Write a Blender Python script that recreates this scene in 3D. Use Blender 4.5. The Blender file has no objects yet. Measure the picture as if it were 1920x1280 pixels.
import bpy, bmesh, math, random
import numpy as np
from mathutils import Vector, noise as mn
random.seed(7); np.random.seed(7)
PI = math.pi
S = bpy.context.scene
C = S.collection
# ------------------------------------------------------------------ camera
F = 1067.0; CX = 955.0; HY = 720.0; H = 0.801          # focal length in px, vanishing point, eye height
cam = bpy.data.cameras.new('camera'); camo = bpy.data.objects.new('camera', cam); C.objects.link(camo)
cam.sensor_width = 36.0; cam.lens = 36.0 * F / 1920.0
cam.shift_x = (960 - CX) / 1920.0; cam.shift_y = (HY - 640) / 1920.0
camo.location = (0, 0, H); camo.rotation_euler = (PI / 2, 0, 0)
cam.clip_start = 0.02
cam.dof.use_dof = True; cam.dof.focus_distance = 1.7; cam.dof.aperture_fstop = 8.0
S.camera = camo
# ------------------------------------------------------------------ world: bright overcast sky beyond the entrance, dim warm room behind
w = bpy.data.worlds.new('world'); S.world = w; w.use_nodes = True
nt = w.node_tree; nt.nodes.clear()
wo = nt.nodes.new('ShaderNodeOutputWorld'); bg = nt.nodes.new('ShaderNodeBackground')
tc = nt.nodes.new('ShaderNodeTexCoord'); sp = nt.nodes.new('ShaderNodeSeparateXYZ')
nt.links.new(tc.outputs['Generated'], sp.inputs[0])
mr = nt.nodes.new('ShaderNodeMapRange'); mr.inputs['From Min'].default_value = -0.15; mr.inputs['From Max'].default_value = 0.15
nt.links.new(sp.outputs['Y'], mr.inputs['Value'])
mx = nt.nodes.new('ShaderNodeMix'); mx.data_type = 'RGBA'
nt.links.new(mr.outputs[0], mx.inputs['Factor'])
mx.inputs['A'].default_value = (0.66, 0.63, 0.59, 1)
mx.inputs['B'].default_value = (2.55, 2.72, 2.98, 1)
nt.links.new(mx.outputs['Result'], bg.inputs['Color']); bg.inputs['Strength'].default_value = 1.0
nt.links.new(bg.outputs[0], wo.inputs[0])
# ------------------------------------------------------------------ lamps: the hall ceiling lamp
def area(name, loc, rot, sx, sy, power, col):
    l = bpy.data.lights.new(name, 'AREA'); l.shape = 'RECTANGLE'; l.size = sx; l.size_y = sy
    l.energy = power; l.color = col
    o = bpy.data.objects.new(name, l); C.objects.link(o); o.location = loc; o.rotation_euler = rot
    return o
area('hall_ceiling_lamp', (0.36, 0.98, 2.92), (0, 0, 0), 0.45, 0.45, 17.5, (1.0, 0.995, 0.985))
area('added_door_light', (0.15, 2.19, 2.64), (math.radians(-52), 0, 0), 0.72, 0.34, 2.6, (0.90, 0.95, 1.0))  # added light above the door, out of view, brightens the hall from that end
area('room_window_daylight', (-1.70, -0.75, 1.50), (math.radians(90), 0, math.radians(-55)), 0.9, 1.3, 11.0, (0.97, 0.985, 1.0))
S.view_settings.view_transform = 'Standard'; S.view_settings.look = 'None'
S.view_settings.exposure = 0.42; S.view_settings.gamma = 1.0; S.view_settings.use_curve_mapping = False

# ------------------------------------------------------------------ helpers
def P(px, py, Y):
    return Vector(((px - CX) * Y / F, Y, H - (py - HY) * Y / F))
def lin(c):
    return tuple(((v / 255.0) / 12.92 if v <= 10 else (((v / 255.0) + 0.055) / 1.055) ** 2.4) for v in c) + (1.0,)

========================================

Objective:
Quote the material exactly, leaving nothing out.

Written answer:
Write a Blender Python script that recreates this scene in 3D. Use Blender 4.5. The Blender file has no objects yet. Measure the picture as if it were 1920x1280 pixels.
import bpy, bmesh, math, random
import numpy as np
from mathutils import Vector, noise as mn
random.seed(7); np.random.seed(7)
PI = math.pi
S = bpy.context.scene
C = S.collection
# ------------------------------------------------------------------ camera
F = 1067.0; CX = 955.0; HY = 720.0; H = 0.801          # focal length in px, vanishing point, eye height
cam = bpy.data.cameras.new('camera'); camo = bpy.data.objects.new('camera', cam); C.objects.link(camo)
cam.sensor_width = 36.0; cam.lens = 36.0 * F / 1920.0
cam.shift_x = (960 - CX) / 1920.0; cam.shift_y = (HY - 640) / 1920.0
camo.location = (0, 0, H); camo.rotation_euler = (PI / 2, 0, 0)
cam.clip_start = 0.02
cam.dof.use_dof = True; cam.dof.focus_distance = 1.7; cam.dof.aperture_fstop = 8.0
S.camera = camo
# ------------------------------------------------------------------ world: bright overcast sky beyond the entrance, dim warm room behind
w = bpy.data.worlds.new('world'); S.world = w; w.use_nodes = True
nt = w.node_tree; nt.nodes.clear()
wo = nt.nodes.new('ShaderNodeOutputWorld'); bg = nt.nodes.new('ShaderNodeBackground')
tc = nt.nodes.new('ShaderNodeTexCoord'); sp = nt.nodes.new('ShaderNodeSeparateXYZ')
nt.links.new(tc.outputs['Generated'], sp.inputs[0])
mr = nt.nodes.new('ShaderNodeMapRange'); mr.inputs['From Min'].default_value = -0.15; mr.inputs['From Max'].default_value = 0.15
nt.links.new(sp.outputs['Y'], mr.inputs['Value'])
mx = nt.nodes.new('ShaderNodeMix'); mx.data_type = 'RGBA'
nt.links.new(mr.outputs[0], mx.inputs['Factor'])
mx.inputs['A'].default_value = (0.66, 0.63, 0.59, 1)
mx.inputs['B'].default_value = (2.55, 2.72, 2.98, 1)
nt.links.new(mx.outputs['Result'], bg.inputs['Color']); bg.inputs['Strength'].default_value = 1.0
nt.links.new(bg.outputs[0], wo.inputs[0])
# ------------------------------------------------------------------ lamps: the hall ceiling lamp
def area(name, loc, rot, sx, sy, power, col):
    l = bpy.data.lights.new(name, 'AREA'); l.shape = 'RECTANGLE'; l.size = sx; l.size_y = sy
    l.energy = power; l.color = col
    o = bpy.data.objects.new(name, l); C.objects.link(o); o.location = loc; o.rotation_euler = rot
    return o
area('hall_ceiling_lamp', (0.36, 0.98, 2.92), (0, 0, 0), 0.45, 0.45, 17.5, (1.0, 0.995, 0.985))
area('added_door_light', (0.15, 2.19, 2.64), (math.radians(-52), 0, 0), 0.72, 0.34, 2.6, (0.90, 0.95, 1.0))  # added light above the door, out of view, brightens the hall from that end
area('room_window_daylight', (-1.70, -0.75, 1.50), (math.radians(90), 0, math.radians(-55)), 0.9, 1.3, 11.0, (0.97, 0.985, 1.0))
S.view_settings.view_transform = 'Standard'; S.view_settings.look = 'None'
S.view_settings.exposure = 0.42; S.view_settings.gamma = 1.0; S.view_settings.use_curve_mapping = False

# ------------------------------------------------------------------ helpers
def P(px, py, Y):
    return Vector(((px - CX) * Y / F, Y, H - (py - HY) * Y / F))
def lin(c):
    return tuple(((v / 255.0) / 12.92 if v <= 10 else (((v / 255.0) + 0.055) / 1.055) ** 2.4) for v in c) + (1.0,)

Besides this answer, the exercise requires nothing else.